Is it a ship or a network?
9 May 2018|

The government is weighing up its options when it comes to the anti-submarine warfare (ASW) capability requirements for the forthcoming decision on Project SEA 5000—the multi-billion dollar future frigate project.

The proliferation of submarines in the Indo-Pacific certainly warrants close attention being paid to this decision. For starters, we need a clear understanding that ASW is about much more than just what can be expected from one ship, no matter how sophisticated the fit-out. But who understands this esoteric field?

For many of us, the Cold War thriller starring Sean Connery, The Hunt for Red October, and the German-language movie set in World War II, Das Boot, conjure up the classic image of how submarines are hunted. The hunt is as much about human acumen—the ship captain versus the submarine captain—as it is about technological capability.

The image, often enough, is one of ships with sonars and depth charges chasing submarines while the submarines maintain their stealth until they fire a torpedo (or missile).

Necessity is the mother of invention, we’re told, and wartime necessity drove a spiral of development in detection technology and countermeasures in a ‘hider–finder’ competition. The development of surface electromagnetic detection was followed by sonar and other acoustic and magnetic-anomaly detection systems that, when combined, limited the effectiveness of submarine attacks.

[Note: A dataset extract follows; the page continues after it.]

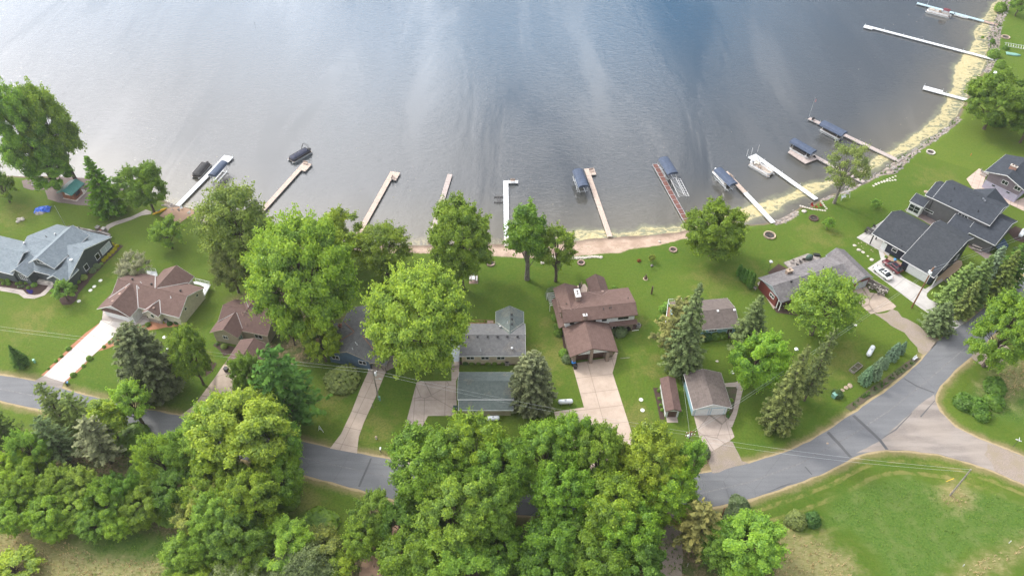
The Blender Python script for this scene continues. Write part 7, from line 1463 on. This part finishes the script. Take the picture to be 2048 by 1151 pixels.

But times have changed. The one-on-one hunter–killer scenario we sometimes think of from World War II or early in the Cold War is no longer what can be expected.

Now, submarines are even harder to detect and, as a result, the World War II concept of a single ship hunting a submarine is of limited utility. That’s because—in the case of a one-on-one situation, with only on-board sensors available to conduct detection work—the submarine would always have an advantage.

Building on evolved capabilities, ASW today involves coordinating a suite of networked sonar and electromagnetic sensors aloft, on the surface and underwater to detect, track, deter and potentially attack hostile submarines.

Active sonar is important to detect submarine threats within range, but also to degrade the submarine’s effectiveness since it will wish to stay out of detection range. Passive sonar has some merits, but a modern submarine will almost always have a detection range advantage over a ship.

Modern-day ASW harnesses a disparate array of complementary technologies installed on a variety of underwater, surface and aerial platforms that, when combined, provide a form of corroboration—or triangulation—to identify what’s otherwise an increasingly stealthy platform.

This means that ASW today isn’t the purview of a single ship performing blue-ocean searches for the wayward submarine. Anti-submarine warfare is based on coordinating sonar and electromagnetic sensors from aircraft, helicopters and ships, as well as a range of semi-autonomous, unattended systems, to detect and track their targets.

This networking of capabilities is known as sensor netting and cooperative engagement. The key role of an ASW ship is to protect the other surface vessels working as part of a team. Its greatest value in that regard is its presence, in particular its optimised sensors and multi-mission capability.

The variety of assets available not only helps to provide complementarity, but also allows for a degree of redundancy of sensors. In an age of emergent swarms of platforms, networked weapon systems and the rise of artificial intelligence, there’s added urgency for plans to be developed that take this complexity into account.

What this means is that cutting-edge ASW is basically moving from being largely platform-intensive to being based around a wide range of orchestrated assets operating as a networked array of systems working with a common purpose.

What is more, nowadays the requirement isn’t so much to be able to detect and possibly defeat a potentially adversarial submarine. Rather, particularly in scenarios short of declared war—as has been the case in many post–World War II conflicts to date—the ASW force must be able to constrain the freedom of action available to adversary submarines and, in effect, to scare them away and thus render them ineffective.

The Royal Australian Navy (RAN) and the Australian Defence Force (ADF) should be mindful of the complex and complementary array of sensors and related skills required for effective ASW operations. And when picking an appropriate ASW platform, decision-makers should be mindful of the suite of complementary elements that constitute a modern ASW capability.

There are implications arising from these observations for the future frigate decision. The chosen vessel needs to be seen not just as a stand-alone platform, but as part of a networked suite of capabilities, including those found in other naval platforms and in other armed services, coalition forces and other national technical collection means. It must not be only interoperable with the wider RAN and ADF, but also able to operate with various new and emerging systems such as aerial and underwater drones in future years.